WHAT TO DO: Your task is to print the material below exactly as presented.

INFORMATION SHOWN:
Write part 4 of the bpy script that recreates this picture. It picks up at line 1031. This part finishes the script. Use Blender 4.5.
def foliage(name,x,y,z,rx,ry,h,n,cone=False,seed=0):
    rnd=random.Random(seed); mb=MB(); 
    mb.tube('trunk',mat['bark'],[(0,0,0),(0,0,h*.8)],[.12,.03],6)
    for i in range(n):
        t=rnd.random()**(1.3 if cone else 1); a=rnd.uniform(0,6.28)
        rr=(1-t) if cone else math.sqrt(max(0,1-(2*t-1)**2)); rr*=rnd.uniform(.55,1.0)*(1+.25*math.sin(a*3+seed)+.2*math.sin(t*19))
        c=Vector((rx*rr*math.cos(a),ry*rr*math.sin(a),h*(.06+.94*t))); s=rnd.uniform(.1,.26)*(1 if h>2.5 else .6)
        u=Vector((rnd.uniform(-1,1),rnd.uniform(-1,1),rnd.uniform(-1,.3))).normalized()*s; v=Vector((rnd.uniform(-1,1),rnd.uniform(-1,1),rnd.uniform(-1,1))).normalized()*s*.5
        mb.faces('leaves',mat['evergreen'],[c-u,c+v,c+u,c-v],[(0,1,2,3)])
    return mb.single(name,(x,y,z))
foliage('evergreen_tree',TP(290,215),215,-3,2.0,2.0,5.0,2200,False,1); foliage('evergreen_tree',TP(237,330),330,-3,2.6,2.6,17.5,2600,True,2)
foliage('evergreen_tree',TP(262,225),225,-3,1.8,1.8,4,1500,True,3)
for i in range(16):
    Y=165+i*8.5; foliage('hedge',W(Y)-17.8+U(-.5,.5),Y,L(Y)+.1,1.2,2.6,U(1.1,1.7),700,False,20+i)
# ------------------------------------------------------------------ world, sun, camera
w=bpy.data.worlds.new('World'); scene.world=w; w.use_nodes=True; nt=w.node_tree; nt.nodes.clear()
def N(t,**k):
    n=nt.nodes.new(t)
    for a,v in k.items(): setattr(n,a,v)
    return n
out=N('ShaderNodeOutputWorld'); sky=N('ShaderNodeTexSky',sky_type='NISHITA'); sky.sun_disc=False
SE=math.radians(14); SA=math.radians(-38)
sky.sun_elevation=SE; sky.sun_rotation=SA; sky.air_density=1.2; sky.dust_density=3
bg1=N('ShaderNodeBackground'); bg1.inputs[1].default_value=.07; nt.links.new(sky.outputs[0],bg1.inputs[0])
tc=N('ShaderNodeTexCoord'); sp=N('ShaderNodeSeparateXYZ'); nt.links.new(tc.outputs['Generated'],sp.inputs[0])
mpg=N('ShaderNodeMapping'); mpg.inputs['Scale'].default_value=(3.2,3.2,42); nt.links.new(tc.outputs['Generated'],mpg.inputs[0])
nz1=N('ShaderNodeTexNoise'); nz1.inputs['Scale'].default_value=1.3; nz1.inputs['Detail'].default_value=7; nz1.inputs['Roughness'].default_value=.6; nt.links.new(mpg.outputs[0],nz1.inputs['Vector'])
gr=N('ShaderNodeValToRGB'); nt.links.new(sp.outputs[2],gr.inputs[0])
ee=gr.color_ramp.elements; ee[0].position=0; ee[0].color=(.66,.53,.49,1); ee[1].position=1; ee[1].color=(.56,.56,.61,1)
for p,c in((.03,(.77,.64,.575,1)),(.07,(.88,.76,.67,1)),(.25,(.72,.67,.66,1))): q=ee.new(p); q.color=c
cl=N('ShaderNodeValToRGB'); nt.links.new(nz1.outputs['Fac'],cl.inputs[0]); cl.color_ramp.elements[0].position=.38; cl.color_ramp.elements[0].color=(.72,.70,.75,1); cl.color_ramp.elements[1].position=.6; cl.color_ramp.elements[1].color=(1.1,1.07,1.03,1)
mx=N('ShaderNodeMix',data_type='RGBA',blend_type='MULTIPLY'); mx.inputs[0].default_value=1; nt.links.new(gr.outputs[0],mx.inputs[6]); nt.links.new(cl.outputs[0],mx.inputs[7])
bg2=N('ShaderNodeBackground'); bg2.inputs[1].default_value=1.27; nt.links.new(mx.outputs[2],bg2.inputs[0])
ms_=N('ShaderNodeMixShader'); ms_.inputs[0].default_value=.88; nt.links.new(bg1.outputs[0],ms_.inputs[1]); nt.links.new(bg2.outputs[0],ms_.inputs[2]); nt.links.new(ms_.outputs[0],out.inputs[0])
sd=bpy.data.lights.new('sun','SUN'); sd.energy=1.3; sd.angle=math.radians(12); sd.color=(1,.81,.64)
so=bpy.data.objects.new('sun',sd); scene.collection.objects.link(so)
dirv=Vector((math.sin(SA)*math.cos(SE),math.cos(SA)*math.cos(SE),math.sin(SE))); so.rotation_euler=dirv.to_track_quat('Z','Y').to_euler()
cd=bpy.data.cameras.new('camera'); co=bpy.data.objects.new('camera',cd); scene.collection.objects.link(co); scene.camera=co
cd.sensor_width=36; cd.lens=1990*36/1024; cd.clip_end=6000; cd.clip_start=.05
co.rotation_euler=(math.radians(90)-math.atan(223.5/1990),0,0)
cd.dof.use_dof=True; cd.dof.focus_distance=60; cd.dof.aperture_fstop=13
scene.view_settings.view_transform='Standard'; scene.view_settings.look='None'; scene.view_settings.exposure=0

FINAL ANSWER:
Write part 4 of the bpy script that recreates this picture. It picks up at line 1031. This part finishes the script. Use Blender 4.5.
def foliage(name,x,y,z,rx,ry,h,n,cone=False,seed=0):
    rnd=random.Random(seed); mb=MB(); 
    mb.tube('trunk',mat['bark'],[(0,0,0),(0,0,h*.8)],[.12,.03],6)
    for i in range(n):
        t=rnd.random()**(1.3 if cone else 1); a=rnd.uniform(0,6.28)
        rr=(1-t) if cone else math.sqrt(max(0,1-(2*t-1)**2)); rr*=rnd.uniform(.55,1.0)*(1+.25*math.sin(a*3+seed)+.2*math.sin(t*19))
        c=Vector((rx*rr*math.cos(a),ry*rr*math.sin(a),h*(.06+.94*t))); s=rnd.uniform(.1,.26)*(1 if h>2.5 else .6)
        u=Vector((rnd.uniform(-1,1),rnd.uniform(-1,1),rnd.uniform(-1,.3))).normalized()*s; v=Vector((rnd.uniform(-1,1),rnd.uniform(-1,1),rnd.uniform(-1,1))).normalized()*s*.5
        mb.faces('leaves',mat['evergreen'],[c-u,c+v,c+u,c-v],[(0,1,2,3)])
    return mb.single(name,(x,y,z))
foliage('evergreen_tree',TP(290,215),215,-3,2.0,2.0,5.0,2200,False,1); foliage('evergreen_tree',TP(237,330),330,-3,2.6,2.6,17.5,2600,True,2)
foliage('evergreen_tree',TP(262,225),225,-3,1.8,1.8,4,1500,True,3)
for i in range(16):
    Y=165+i*8.5; foliage('hedge',W(Y)-17.8+U(-.5,.5),Y,L(Y)+.1,1.2,2.6,U(1.1,1.7),700,False,20+i)
# ------------------------------------------------------------------ world, sun, camera
w=bpy.data.worlds.new('World'); scene.world=w; w.use_nodes=True; nt=w.node_tree; nt.nodes.clear()
def N(t,**k):
    n=nt.nodes.new(t)
    for a,v in k.items(): setattr(n,a,v)
    return n
out=N('ShaderNodeOutputWorld'); sky=N('ShaderNodeTexSky',sky_type='NISHITA'); sky.sun_disc=False
SE=math.radians(14); SA=math.radians(-38)
sky.sun_elevation=SE; sky.sun_rotation=SA; sky.air_density=1.2; sky.dust_density=3
bg1=N('ShaderNodeBackground'); bg1.inputs[1].default_value=.07; nt.links.new(sky.outputs[0],bg1.inputs[0])
tc=N('ShaderNodeTexCoord'); sp=N('ShaderNodeSeparateXYZ'); nt.links.new(tc.outputs['Generated'],sp.inputs[0])
mpg=N('ShaderNodeMapping'); mpg.inputs['Scale'].default_value=(3.2,3.2,42); nt.links.new(tc.outputs['Generated'],mpg.inputs[0])
nz1=N('ShaderNodeTexNoise'); nz1.inputs['Scale'].default_value=1.3; nz1.inputs['Detail'].default_value=7; nz1.inputs['Roughness'].default_value=.6; nt.links.new(mpg.outputs[0],nz1.inputs['Vector'])
gr=N('ShaderNodeValToRGB'); nt.links.new(sp.outputs[2],gr.inputs[0])
ee=gr.color_ramp.elements; ee[0].position=0; ee[0].color=(.66,.53,.49,1); ee[1].position=1; ee[1].color=(.56,.56,.61,1)
for p,c in((.03,(.77,.64,.575,1)),(.07,(.88,.76,.67,1)),(.25,(.72,.67,.66,1))): q=ee.new(p); q.color=c
cl=N('ShaderNodeValToRGB'); nt.links.new(nz1.outputs['Fac'],cl.inputs[0]); cl.color_ramp.elements[0].position=.38; cl.color_ramp.elements[0].color=(.72,.70,.75,1); cl.color_ramp.elements[1].position=.6; cl.color_ramp.elements[1].color=(1.1,1.07,1.03,1)
mx=N('ShaderNodeMix',data_type='RGBA',blend_type='MULTIPLY'); mx.inputs[0].default_value=1; nt.links.new(gr.outputs[0],mx.inputs[6]); nt.links.new(cl.outputs[0],mx.inputs[7])
bg2=N('ShaderNodeBackground'); bg2.inputs[1].default_value=1.27; nt.links.new(mx.outputs[2],bg2.inputs[0])
ms_=N('ShaderNodeMixShader'); ms_.inputs[0].default_value=.88; nt.links.new(bg1.outputs[0],ms_.inputs[1]); nt.links.new(bg2.outputs[0],ms_.inputs[2]); nt.links.new(ms_.outputs[0],out.inputs[0])
sd=bpy.data.lights.new('sun','SUN'); sd.energy=1.3; sd.angle=math.radians(12); sd.color=(1,.81,.64)
so=bpy.data.objects.new('sun',sd); scene.collection.objects.link(so)
dirv=Vector((math.sin(SA)*math.cos(SE),math.cos(SA)*math.cos(SE),math.sin(SE))); so.rotation_euler=dirv.to_track_quat('Z','Y').to_euler()
cd=bpy.data.cameras.new('camera'); co=bpy.data.objects.new('camera',cd); scene.collection.objects.link(co); scene.camera=co
cd.sensor_width=36; cd.lens=1990*36/1024; cd.clip_end=6000; cd.clip_start=.05
co.rotation_euler=(math.radians(90)-math.atan(223.5/1990),0,0)
cd.dof.use_dof=True; cd.dof.focus_distance=60; cd.dof.aperture_fstop=13
scene.view_settings.view_transform='Standard'; scene.view_settings.look='None'; scene.view_settings.exposure=0